SOCCER:PEP GUARDIOLA will leave Barcelona at the end of the season but he has no intention of joining another team, ending speculation over a move to Chelsea or even to the England national side.
The Barcelona coach, who will remain in charge until after the Copa del Rey final on May 25th, when he will be replaced by his assistant, Tito Vilanova, denied having spoken to Roman Abramovich about taking over at Stamford Bridge.
He will instead take a break from the game but did not rule out the possibility of coaching elsewhere in the future.
Guardiola announced his departure at a press conference at the Camp Nou on Friday afternoon. He insisted that the decision, which he first took in the late autumn, was motivated by the need to ease pressure on him and is not a prelude to taking another coaching job.
“Four years is an eternity at Barcelona,” said Guardiola. “I am the coach who has the third most number of games in the history of the club – that tells you how difficult it is here.
“Time wears everything down. I could not go on. Coming here day after day, over and over again, wears you out. A coach needs energy to be at his best and the only way to get that back is to take a break and distance myself [from here]. I needed to get away from it all.
“Sooner or later, I might coach again, but I don’t know when,” the 41-year-old continued. “At the moment I am interested in other things: there is more beyond football. Life will take me where it takes me.”
Asked if he had spoken to Abramovich in Paris in late February, as had been reported in the Spanish media, Guardiola responded: “No. That would have been a lack of respect to the club.”
Guardiola began the press conference by saying: “I want people to know that this is not easy for me,” before going on to explain that the decision had been taken in the autumn.
“Between the end of October and the start of December I told the sporting director and the president that I thought my time at the club was very close to its end. But I could not tell the players at the time because we still had to compete. It would have been a mess if I had done.”
He added: “I reached a point where I could have carried on as a coach but not in the way that a Barcelona coach should. I feel profoundly sorry, from the very deepest part of me, that I no longer have that energy that I once did. I have too much consideration for my players to carry on without that enthusiasm. I am so grateful to them: it has been a privilege to train them. They have turned ideas into reality on the pitch many times and there is no greater joy for a coach than that.”
Abramovich has long admired Guardiola’s achievements with Barcelona, as well as the style in which his team has swept all before them during most of his four-year tenure in Catalonia.

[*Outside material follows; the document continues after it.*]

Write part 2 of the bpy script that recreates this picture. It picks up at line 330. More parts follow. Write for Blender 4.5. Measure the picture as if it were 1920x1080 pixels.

Indeed, having sacked André Villas-Boas in the first week of March and with the Barça manager having yet to pronounce upon his future at that point, there was a hope within the London club’s hierarchy that Guardiola might move to Chelsea this summer.
Those aspirations were quickly rendered optimistic at best given his clear desire to enjoy a period away from the game.
Abramovich could yet revisit his potential appointment in the future, though Chelsea can now eliminate the two-times European Cup winner from their list of candidates to succeed Villas-Boas on a permanent basis at the end of this season.
The issue of the next appointment will only formally be addressed in the summer once it is clear whether Chelsea have qualified to compete in next year’s Champions League, with the credentials of managers such as Laurent Blanc and Athletic Bilbao’s Marcelo Bielsa to be scrutinised.